**REQUIREMENT**
Transcribe every line from the top down to the line with "sd = bpy.data.lights.new('sun', 'SUN');", both ends included, but not the pictures.

**3D scene scripts**
[BEGIN]
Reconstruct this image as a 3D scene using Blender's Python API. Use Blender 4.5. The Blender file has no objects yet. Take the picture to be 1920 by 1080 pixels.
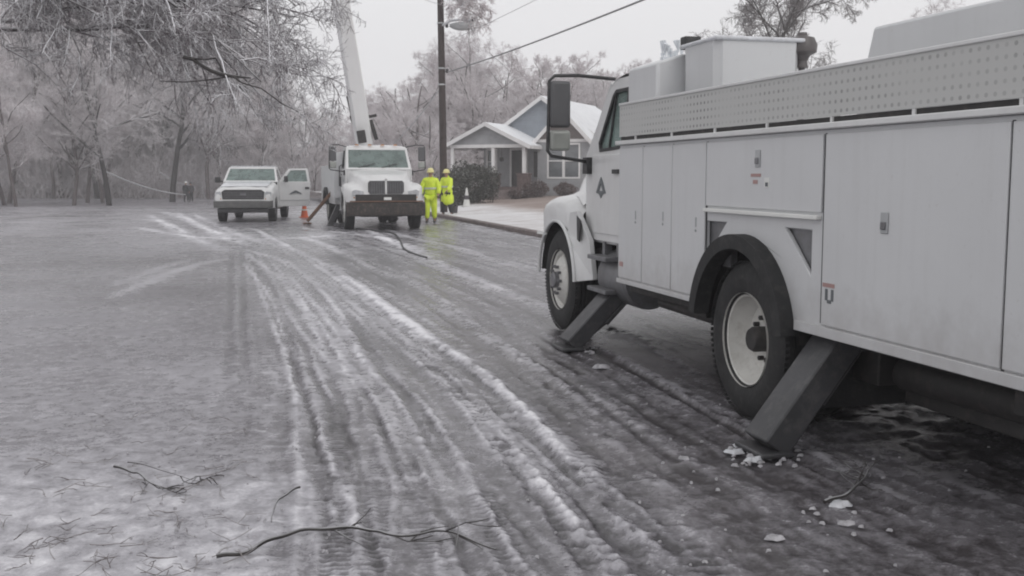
import bpy, bmesh, math, random
import numpy as np
from mathutils import Vector, Matrix
from mathutils.geometry import tessellate_polygon
R = math.radians
scn = bpy.context.scene
# ------------------------------------------------------------------ camera
F_PX = 2000.0; CAM_H = 1.6
PITCH = math.atan(210 / F_PX)
cd = bpy.data.cameras.new('camera'); cam = bpy.data.objects.new('camera', cd)
scn.collection.objects.link(cam)
cd.sensor_width = 36; cd.lens = 36 * F_PX / 1920; cd.clip_start = .05; cd.clip_end = 3000
cam.location = (0, 0, CAM_H); cam.rotation_euler = (R(90) - PITCH, 0, 0)
scn.camera = cam
# ------------------------------------------------------------------ world, sun, exposure
w = bpy.data.worlds.new('World'); scn.world = w; w.use_nodes = True
nt = w.node_tree; nt.nodes.clear()
sky = nt.nodes.new('ShaderNodeTexSky'); sky.sky_type = 'NISHITA'; sky.sun_disc = False
sky.sun_elevation = R(38); sky.sun_rotation = R(150); sky.air_density = 1; sky.dust_density = 3
hs = nt.nodes.new('ShaderNodeHueSaturation'); hs.inputs['Saturation'].default_value = .08
mx = nt.nodes.new('ShaderNodeMix'); mx.data_type = 'RGBA'; mx.inputs[0].default_value = .9
mx.inputs[7].default_value = (8.0, 8.0, 8.15, 1)
bg = nt.nodes.new('ShaderNodeBackground'); bg.inputs[1].default_value = .107
wo = nt.nodes.new('ShaderNodeOutputWorld')
nt.links.new(sky.outputs[0], hs.inputs['Color']); nt.links.new(hs.outputs[0], mx.inputs[6])
nt.links.new(mx.outputs[2], bg.inputs[0]); nt.links.new(bg.outputs[0], wo.inputs[0])
sd = bpy.data.lights.new('sun', 'SUN'); sd.energy = .5; sd.angle = R(25); sd.color = (1, .97, .93)
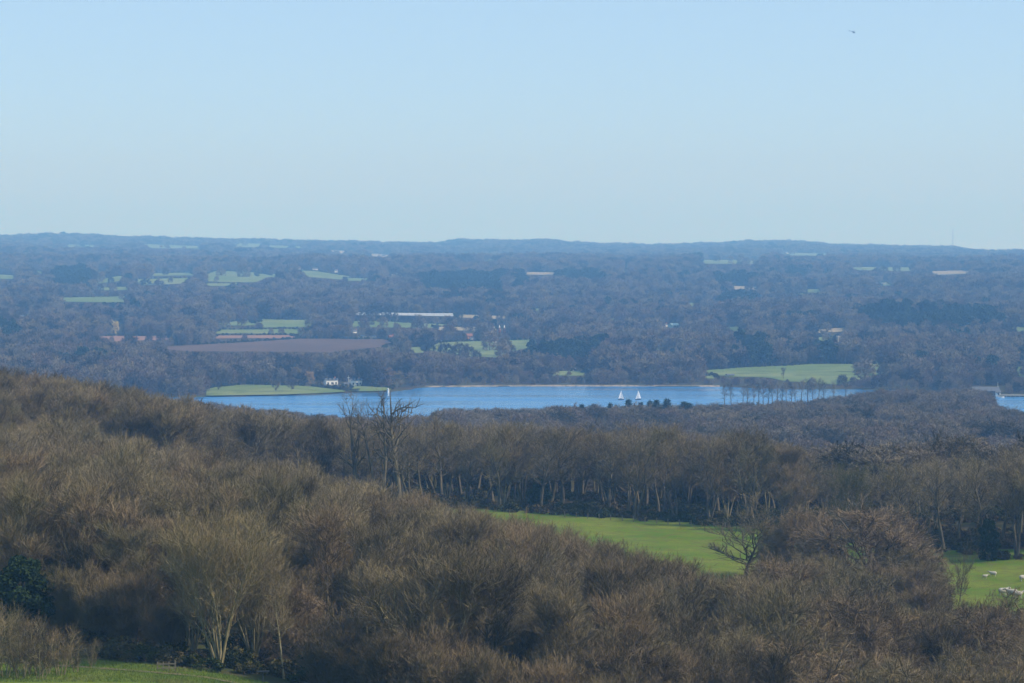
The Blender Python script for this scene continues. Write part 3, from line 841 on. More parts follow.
for i, p in enumerate(range(335, 790, 17)):     # rounded bushy trees along the near foot of the wood
    y = float(lo(p)) - 5 + rng0.uniform(-3, 3); x = at_col(p, y)
    if free(x, y): place('thicket_shrub', TH[i % 2], x, y, rng0.uniform(6.5, 9.5) / 7.0, 'bushy brown thicket along the near foot of the wood at the bottom edge', 'shrub', 'thickets at the bottom edge', sxy=rng0.uniform(.9, 1.25))
print('near trees', nA, nB, nC)
# upright shrubs on the lawn at the lower left
for i, (p, y) in enumerate([(-14, 272), (3, 275), (18, 273), (31, 276), (45, 278), (58, 276), (74, 279), (10, 280), (38, 272), (90, 284), (24, 279)]):
    place('upright_shrub', SH[i % 3], at_col(p, y), y, (1.35, 1.3, 1.05, 1.15, 1.0, .95, .85, 1.2, .9, .6, 1.1)[i],
          'thin upright bare shrub in the clump on the lawn at the lower left', 'shrub', 'shrubs on the lawn', dz=-.2)

# ------------------------------------------------------------------ far woods (uncountable): points carrying instanced crowns
def variants(kind, seeds, bk, tw_, **kw):
    return [bare_tree(s, **kw).both(kind, M[bk], M[tw_]) for s in seeds]
midv = variants('mid_tree', (301, 302, 303, 304), 'bark', 'twig_mid', upb=.1, upc=.12, H=13, R=3.8, dome=420, dr=5.2, n1=16, n2=6, n3=4, n4=10, t0=.15, a1=(75, 30), tw=(.9, .10), bl=(1.2, .08), r0=.22, sides=4, round_=.4)
farv = variants('far_tree', (311, 312, 313, 314), 'bark', 'twig_far', upb=.08, upc=.08, H=12, R=4.2, dome=170, dr=5.6, n1=12, n2=4, n3=3, n4=7, t0=.08, a1=(82, 30), tw=(1.3, .27), bl=(1.6, .18), r0=.25, sides=4, round_=.35)
farc = [evergreen(321 + i, 11, 4.0, 1500, .9, 25, 4).both('far_evergreen', M['bark'], M['conifer']) for i in range(2)]
farb = [evergreen(331 + i, 3.2, 3.0, 500, .7, 14, 4).both('far_bush', M['bark'], M['hedge']) for i in range(2)]
brv = [evergreen(341 + i, 1.5, 1.9, 900, .28, 14, 3).both('bramble_bush', M['bark'], M['bramble']) for i in range(3)]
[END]
**EXERCISE ANSWER**
Reconstruct this image as a 3D scene using Blender's Python API. Use Blender 4.5. The Blender file has no objects yet. Take the picture to be 1920 by 1080 pixels.
import bpy, bmesh, math, random
import numpy as np
from mathutils import Vector, Matrix
from mathutils.geometry import tessellate_polygon
R = math.radians
scn = bpy.context.scene
# ------------------------------------------------------------------ camera
F_PX = 2000.0; CAM_H = 1.6
PITCH = math.atan(210 / F_PX)
cd = bpy.data.cameras.new('camera'); cam = bpy.data.objects.new('camera', cd)
scn.collection.objects.link(cam)
cd.sensor_width = 36; cd.lens = 36 * F_PX / 1920; cd.clip_start = .05; cd.clip_end = 3000
cam.location = (0, 0, CAM_H); cam.rotation_euler = (R(90) - PITCH, 0, 0)
scn.camera = cam
# ------------------------------------------------------------------ world, sun, exposure
w = bpy.data.worlds.new('World'); scn.world = w; w.use_nodes = True
nt = w.node_tree; nt.nodes.clear()
sky = nt.nodes.new('ShaderNodeTexSky'); sky.sky_type = 'NISHITA'; sky.sun_disc = False
sky.sun_elevation = R(38); sky.sun_rotation = R(150); sky.air_density = 1; sky.dust_density = 3
hs = nt.nodes.new('ShaderNodeHueSaturation'); hs.inputs['Saturation'].default_value = .08
mx = nt.nodes.new('ShaderNodeMix'); mx.data_type = 'RGBA'; mx.inputs[0].default_value = .9
mx.inputs[7].default_value = (8.0, 8.0, 8.15, 1)
bg = nt.nodes.new('ShaderNodeBackground'); bg.inputs[1].default_value = .107
wo = nt.nodes.new('ShaderNodeOutputWorld')
nt.links.new(sky.outputs[0], hs.inputs['Color']); nt.links.new(hs.outputs[0], mx.inputs[6])
nt.links.new(mx.outputs[2], bg.inputs[0]); nt.links.new(bg.outputs[0], wo.inputs[0])
sd = bpy.data.lights.new('sun', 'SUN'); sd.energy = .5; sd.angle = R(25); sd.color = (1, .97, .93)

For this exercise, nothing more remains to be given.